February 1, 2016 at 6:53AM, Edited February 1, 6:53AM


I feel as if I should go find some local cage fighters and make a short film now, haha.

The moment in the short that baffles me is a brief shot looking up at the two fighters, scuffling face-to-face. How the heck did Kubrick get that? Unless he deliberately had the boxers stage it before or after the event, he'd have to shove his camera into the ring inches away from their feet to get it.

February 1, 2016 at 7:07AM


This is a similar shot Kubrick used in the Shining when Nicholson is breaking the door down with his axe. Kubrick lies down on his back and the shot is of Nicholson facing the door.

February 4, 2016 at 11:29AM, Edited February 4, 11:30AM

Jose Diaz
Video editor and Education Technologist

That's funny. I wrote a paper on Erwin Panofsky's Dynamization of Space using Day of the Fight and Kubricks photo essay in my bachelor time.

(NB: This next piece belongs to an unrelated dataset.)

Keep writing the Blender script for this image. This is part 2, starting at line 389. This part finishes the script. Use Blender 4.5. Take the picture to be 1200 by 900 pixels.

It's in German only, but if anyone is interested, here' a link to download:äumliche_Entwicklung_von_der_Einzelbildfotografie_zum_Film_unter_Berücksichtigung_von_Erwin_Panofskys_Dynamisierung_des_Raumes

February 2, 2016 at 3:55AM

Matthias Schäfer
DoP, Editor, Photographer

This is good and educational. Please post more of this type of content.